Exercise ->
Can you set down, exactly as they appear below, the lines from the opening of the material through the one bearing "PI = math.pi", minus the pictures?

Scripts that build scenes:
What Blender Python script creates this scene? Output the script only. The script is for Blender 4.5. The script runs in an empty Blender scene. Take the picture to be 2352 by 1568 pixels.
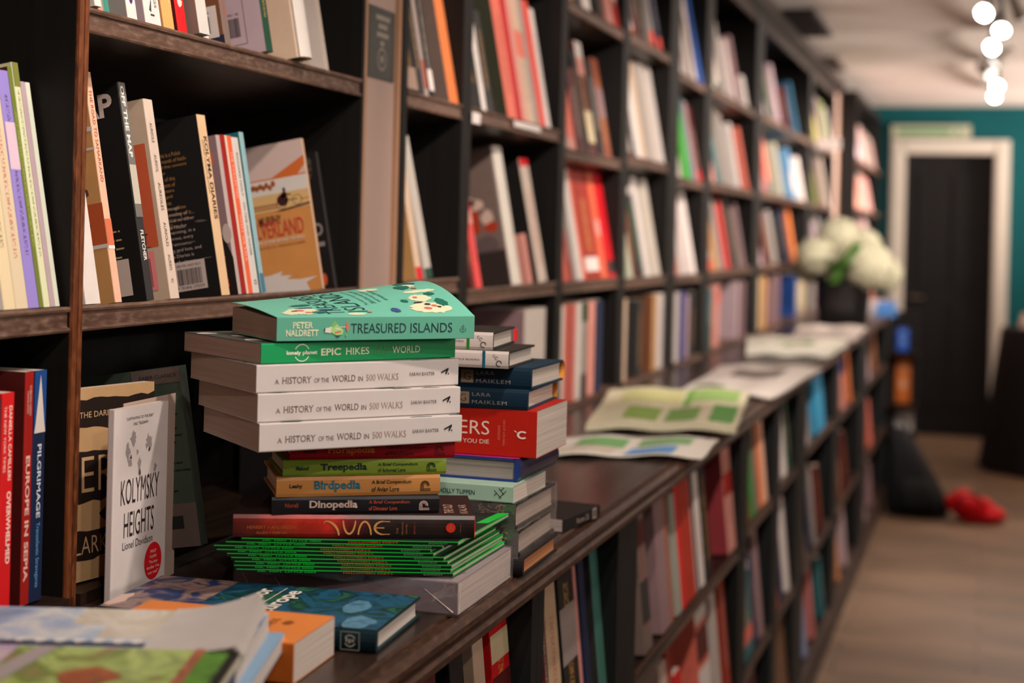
import bpy, bmesh, math, random
from mathutils import Vector, Matrix
random.seed(7)
S = bpy.context.scene
COL = S.collection
PI = math.pi

# ------------------------------------------------------------------ camera, world, exposure
FPX, PX, PY, CAMH = 3500.0, 1176.0, 534.0, 1.40      # focal length in px of a 2352 px wide frame, principal point, eye height
TH = math.atan(1090 / FPX); RO = math.atan(.024)
cT, sT, cR, sR = math.cos(TH), math.sin(TH), math.cos(RO), math.sin(RO)
FW = Vector((-sT, cT, 0)); RT = Vector((cT, sT, 0)); UPV = Vector((0, 0, 1))
cR_ = RT * cR + UPV * sR; cU_ = -RT * sR + UPV * cR
cd = bpy.data.cameras.new('camera'); cam = bpy.data.objects.new('camera', cd); COL.objects.link(cam)
cm = Matrix((cR_, cU_, -FW)).transposed().to_4x4(); cm.translation = (0, 0, CAMH)
cam.matrix_world = cm
cd.sensor_width = 36; cd.lens = FPX / 2352 * 36; cd.shift_y = -(784 - PY) / 2352
cd.clip_start = .05; cd.clip_end = 60
cd.dof.use_dof = True; cd.dof.focus_distance = 1.62; cd.dof.aperture_fstop = 3.3; cd.dof.aperture_blades = 9
S.camera = cam
w = bpy.data.worlds.new('world'); S.world = w; w.use_nodes = True
w.node_tree.nodes['Background'].inputs[0].default_value = (1.0, .86, .78, 1)
w.node_tree.nodes['Background'].inputs[1].default_value = .085
S.view_settings.view_transform = 'Standard'; S.view_settings.look = 'None'
S.view_settings.gamma = 1; S.view_settings.use_curve_mapping = False
S.view_settings.exposure = -0.2

def lamp(kind, loc, energy, target=None, size=.03, angle=50, blend=.5, col=(1, .86, .77)):
    l = bpy.data.lights.new('lamp_light', kind); l.energy = energy; l.color = col
    l.shadow_soft_size = size
    if kind == 'SPOT': l.spot_size = math.radians(angle); l.spot_blend = blend
    o = bpy.data.objects.new('lamp_light', l); COL.objects.link(o); o.location = loc
    if target is not None:
        o.rotation_euler = (Vector(target) - Vector(loc)).to_track_quat('-Z', 'Y').to_euler()
    return o
# track spotlights: (lamp position, aim, energy, cone)
SPOTS = [((.62, -.10, 2.26), (-.62, 1.45, 1.20), 24, 50), ((-.16, 1.30, 2.26), (-.60, 1.42, 1.15), 48, 90), ((.04, .80, 2.26), (-.70, 1.50, 1.25), 14, 62), ((.10, .10, 2.26), (-.86, 1.6, 1.40), 42, 40),
         ((.05, 2.0, 2.26), (-.8, 2.9, 1.35), 90, 66), ((.05, 3.1, 2.26), (-.7, 4.1, 1.2), 105, 68), ((.05, 4.3, 2.26), (-.8, 5.3, 1.4), 110, 68),
         ((-.03, 5.85, 2.2), (-.8, 6.7, 1.5), 120, 70), ((.035, 6.35, 2.2), (.5, 5.5, 0), 100, 80),
         ((.0, 6.95, 2.2), (-.8, 7.9, 1.4), 120, 70), ((.02, 7.6, 2.2), (.7, 7.0, 0), 100, 80),
         ((.02, 8.7, 2.2), (-.8, 9.6, 1.5), 120, 70), ((.03, 9.3, 2.2), (.0, 11.4, 1.2), 80, 80)]

# ------------------------------------------------------------------ helpers
def lin(c):
    return tuple((x / 255 / 12.92 if x / 255 <= .04045 else ((x / 255 + .055) / 1.055) ** 2.4) for x in c)
_mc = {}
def M(col, rough=.55, var=.10, scale=40, metal=0, key=None, coat=0):
    k = ('m', tuple(col), rough, var, scale, metal, coat)
    if k in _mc: return _mc[k]
    m = bpy.data.materials.new(key or 'paint'); m.use_nodes = True
    nt = m.node_tree; b = nt.nodes['Principled BSDF']
    l = lin(col)
    tc = nt.nodes.new('ShaderNodeTexCoord'); n = nt.nodes.new('ShaderNodeTexNoise')
    n.inputs['Scale'].default_value = scale; n.inputs['Detail'].default_value = 4
    nt.links.new(tc.outputs['Object'], n.inputs['Vector'])
    mx = nt.nodes.new('ShaderNodeMix'); mx.data_type = 'RGBA'
    mx.inputs[6].default_value = (*[x * (1 - var) for x in l], 1)
    mx.inputs[7].default_value = (*[min(1, x * (1 + var)) for x in l], 1)
    nt.links.new(n.outputs['Fac'], mx.inputs[0]); nt.links.new(mx.outputs[2], b.inputs['Base Color'])
    b.inputs['Roughness'].default_value = rough; b.inputs['Metallic'].default_value = metal; b.inputs['Specular IOR Level'].default_value = .5 if (metal or rough < .3) else .22
    b.inputs['Coat Weight'].default_value = coat
    _mc[k] = m; return m

def MSP(col, ink, rough=.5, lo=.25, hi=.8, dens=.5, half=.15):
    """cover material with a line of printed marks down the spine (generated coordinates)"""
    k = ('s', tuple(col), tuple(ink), rough, lo, hi, dens, half)
    if k in _mc: return _mc[k]
    m = bpy.data.materials.new('printed_spine'); m.use_nodes = True
    nt = m.node_tree; N = nt.nodes; L = nt.links; b = N['Principled BSDF']
    tc = N.new('ShaderNodeTexCoord'); sp = N.new('ShaderNodeSeparateXYZ'); L.new(tc.outputs['Generated'], sp.inputs[0])
    def mth(op, a, bb=None, c=None):
        n = N.new('ShaderNodeMath'); n.operation = op
        for i, x in enumerate((a, bb, c)):
            if x is None: continue
            if isinstance(x, (int, float)): n.inputs[i].default_value = x
            else: L.new(x, n.inputs[i])
        return n.outputs[0]
    inx = mth('LESS_THAN', mth('ABSOLUTE', mth('SUBTRACT', sp.outputs[0], .5)), half)
    inz = mth('MULTIPLY', mth('GREATER_THAN', sp.outputs[2], lo), mth('LESS_THAN', sp.outputs[2], hi))
    iny = mth('LESS_THAN', sp.outputs[1], .03)
    mp = N.new('ShaderNodeMapping'); mp.inputs['Scale'].default_value = (5, 0, 120); L.new(tc.outputs['Generated'], mp.inputs[0])
    nz = N.new('ShaderNodeTexNoise'); nz.inputs['Scale'].default_value = 1; nz.inputs['Detail'].default_value = 1
    L.new(mp.outputs[0], nz.inputs[0])
    on_ = mth('GREATER_THAN', nz.outputs['Fac'], dens)
    f = mth('MULTIPLY', mth('MULTIPLY', inx, inz), mth('MULTIPLY', iny, on_))
    mx = N.new('ShaderNodeMix'); mx.data_type = 'RGBA'; L.new(f, mx.inputs[0])
    mx.inputs[6].default_value = (*lin(col), 1); mx.inputs[7].default_value = (*[.4 * p + .6 * q for p, q in zip(lin(col), lin(ink))], 1)
    L.new(mx.outputs[2], b.inputs['Base Color']); b.inputs['Roughness'].default_value = rough; b.inputs['Specular IOR Level'].default_value = .22
    _mc[k] = m; return m

def MPAGE(col=(205, 190, 172), fine=900):
    k = ('p', tuple(col), fine)
    if k in _mc: return _mc[k]
    m = bpy.data.materials.new('page_edges'); m.use_nodes = True
    nt = m.node_tree; N = nt.nodes; L = nt.links; b = N['Principled BSDF']
    tc = N.new('ShaderNodeTexCoord'); mp = N.new('ShaderNodeMapping'); mp.inputs['Scale'].default_value = (fine, 4, 4)
    L.new(tc.outputs['Object'], mp.inputs[0])
    n = N.new('ShaderNodeTexNoise'); n.inputs['Scale'].default_value = 1; n.inputs['Detail'].default_value = 3; L.new(mp.outputs[0], n.inputs[0])
    r = N.new('ShaderNodeMapRange'); r.inputs[1].default_value = .35; r.inputs[2].default_value = .65; L.new(n.outputs['Fac'], r.inputs[0])
    mx = N.new('ShaderNodeMix'); mx.data_type = 'RGBA'; L.new(r.outputs[0], mx.inputs[0]); l = lin(col)
    mx.inputs[6].default_value = (*[x * .74 for x in l], 1); mx.inputs[7].default_value = (*l, 1)
    L.new(mx.outputs[2], b.inputs['Base Color']); b.inputs['Roughness'].default_value = .9
    _mc[k] = m; return m

def MART(cols, scale=20, dist=1.2, rough=.4, stretch=(1, 1, 1)):
    k = ('a', tuple(cols), scale, dist, stretch)
    if k in _mc: return _mc[k]
    m = bpy.data.materials.new('printed_artwork'); m.use_nodes = True
    nt = m.node_tree; N = nt.nodes; L = nt.links; b = N['Principled BSDF']
    tc = N.new('ShaderNodeTexCoord'); mp = N.new('ShaderNodeMapping'); mp.inputs['Scale'].default_value = stretch; L.new(tc.outputs['Object'], mp.inputs[0])
    n = N.new('ShaderNodeTexNoise'); n.inputs['Scale'].default_value = scale; n.inputs['Detail'].default_value = 5; n.inputs['Distortion'].default_value = dist; L.new(mp.outputs[0], n.inputs[0])
    r = N.new('ShaderNodeValToRGB'); e = r.color_ramp.elements; q = len(cols)
    e[0].position = .28; e[0].color = (*lin(cols[0]), 1); e[1].position = .72; e[1].color = (*lin(cols[-1]), 1)
    for i, c in enumerate(cols[1:-1]): x = e.new(.28 + .44 * (i + 1) / (q - 1)); x.color = (*lin(c), 1)
    L.new(n.outputs['Fac'], r.inputs[0]); L.new(r.outputs[0], b.inputs['Base Color']); b.inputs['Roughness'].default_value = rough
    _mc[k] = m; return m

def MWOOD(c1, c2, axis=1, rough=.38, wear=None, scale=1.0):
    k = ('w', tuple(c1), tuple(c2), axis, rough, wear, scale)
    if k in _mc: return _mc[k]
    m = bpy.data.materials.new('stained_wood'); m.use_nodes = True
    nt = m.node_tree; N = nt.nodes; L = nt.links; b = N['Principled BSDF']
    tc = N.new('ShaderNodeTexCoord'); mp = N.new('ShaderNodeMapping')
    s = [60 * scale] * 3; s[axis] = 3 * scale; mp.inputs['Scale'].default_value = s
    L.new(tc.outputs['Object'], mp.inputs[0])
    n = N.new('ShaderNodeTexNoise'); n.inputs['Scale'].default_value = 1; n.inputs['Detail'].default_value = 6; L.new(mp.outputs[0], n.inputs[0])
    cr = N.new('ShaderNodeValToRGB'); cr.color_ramp.elements[0].position = .35; cr.color_ramp.elements[1].position = .7
    cr.color_ramp.elements[0].color = (*lin(c1), 1); cr.color_ramp.elements[1].color = (*lin(c2), 1)
    L.new(n.outputs['Fac'], cr.inputs[0]); out = cr.outputs[0]
    if wear:
        n2 = N.new('ShaderNodeTexNoise'); n2.inputs['Scale'].default_value = 110; n2.inputs['Detail'].default_value = 8
        mp2 = N.new('ShaderNodeMapping'); s2 = [1.6] * 3; s2[axis] = .5; mp2.inputs['Scale'].default_value = s2
        L.new(tc.outputs['Object'], mp2.inputs[0]); L.new(mp2.outputs[0], n2.inputs[0])
        r = N.new('ShaderNodeMapRange'); r.inputs[1].default_value = .45; r.inputs[2].default_value = .75; L.new(n2.outputs['Fac'], r.inputs[0])
        mx = N.new('ShaderNodeMix'); mx.data_type = 'RGBA'; L.new(r.outputs[0], mx.inputs[0]); L.new(out, mx.inputs[6])
        mx.inputs[7].default_value = (*lin(wear), 1); out = mx.outputs[2]
    L.new(out, b.inputs['Base Color']); b.inputs['Roughness'].default_value = rough; b.inputs['Specular IOR Level'].default_value = .5 if rough < .33 else .22
    _mc[k] = m; return m

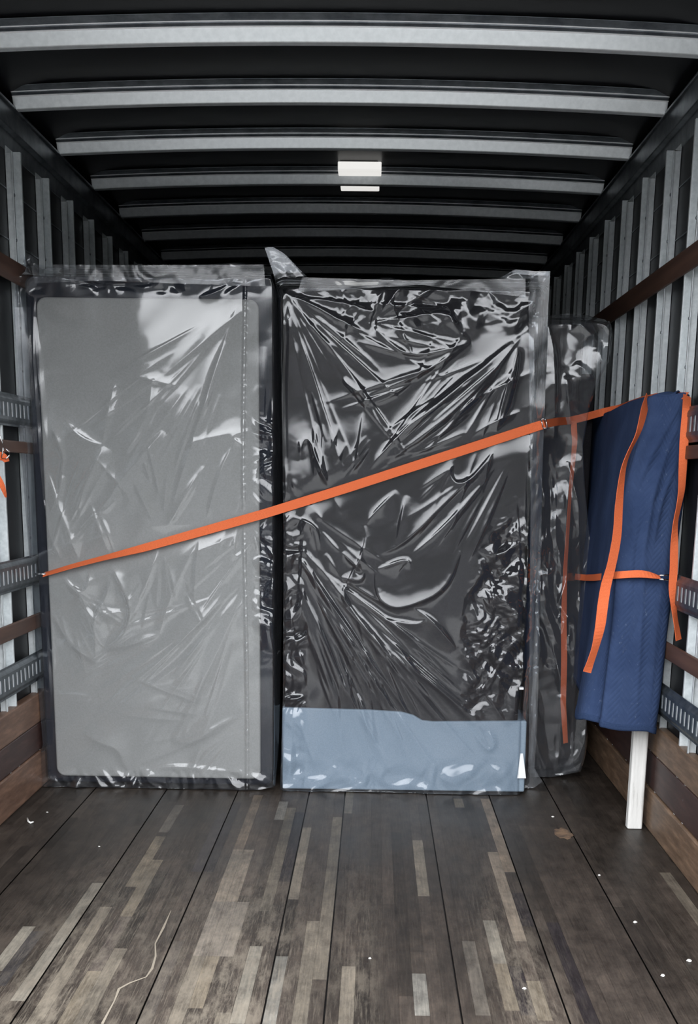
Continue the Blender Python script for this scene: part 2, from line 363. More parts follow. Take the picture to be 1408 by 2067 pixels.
# ------------------------------------------------------------------ roof bows
ORD = ['first', 'second', 'third', 'fourth', 'fifth', 'sixth', 'seventh', 'eighth', 'ninth', 'tenth', 'eleventh', 'twelfth']
def bow_proto():
    root = empty('roof_bow', (0, 0, 0), '', 'roof beam', 'galvanized roof bows')
    def sweep(prof, name, mat, lift=0):
        fr = []
        for x in np.linspace(A+.004, B-.004, 33):
            u = (x-(A+B)/2)/1.15
            fr.append(((x, 0, 2.484-.030*u*u+lift), (0, 1, 0), (0, 0, 1)))
        return MB().extrude(prof, fr).build(name, mat, root, bevel=.002)
    sweep([(.015, .002), (.018, 0), (.046, 0), (.049, .003), (.058, .046), (.055, .046), (.046, .004), (.018, .004), (.003, .038), (.000, .038)], 'web', M['galv_bow'])
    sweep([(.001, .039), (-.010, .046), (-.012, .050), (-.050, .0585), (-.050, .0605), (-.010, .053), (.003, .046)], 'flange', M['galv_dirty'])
    ring = lambda a, b, r: [(a+r*math.cos(2*math.pi*k/10), b+r*math.sin(2*math.pi*k/10)) for k in range(10)]
    sweep(ring(-.0015, .0385, .0024), 'lip', M['lip_glint']); sweep(ring(-.0135, .0500, .0020), 'lip', M['lip_glint'])
    return root
b0 = bow_proto()
BOWL = {0: 'overhead galvanized roof bow nearest the camera, widest and brightest of the row'}
extra = ['nearest the camera, at the very top of the picture', 'next behind the nearest one', 'two bays in front of the roof light', 'passing over the white roof light', 'just behind the white roof light', 'two bays behind the white roof light', 'low above the wrapped mattresses, third from the bulkhead side', 'farthest back, just above the plastic']
for k in range(8):
    y = 4.06+.61*k; lb = '%s galvanized roof bow counting from the nearest, %s' % (ORD[k], ['nearest the camera', 'after the nearest', 'ahead of the light', 'at the roof light', 'just past the light', 'two past the light', 'low over the mattresses', 'last in view'][k])
    if k == 0: b0.location = (0, y, 0); b0['label'] = lb
    else: copy_tree(b0, (0, y, 0), lb)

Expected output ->
What Blender Python script creates this scene? Output the script only. The script is for Blender 4.5. The script runs in an empty Blender scene. Take the picture to be 2352 by 1568 pixels.
import bpy, bmesh, math, random
from mathutils import Vector, Matrix
random.seed(7)
S = bpy.context.scene
COL = S.collection
PI = math.pi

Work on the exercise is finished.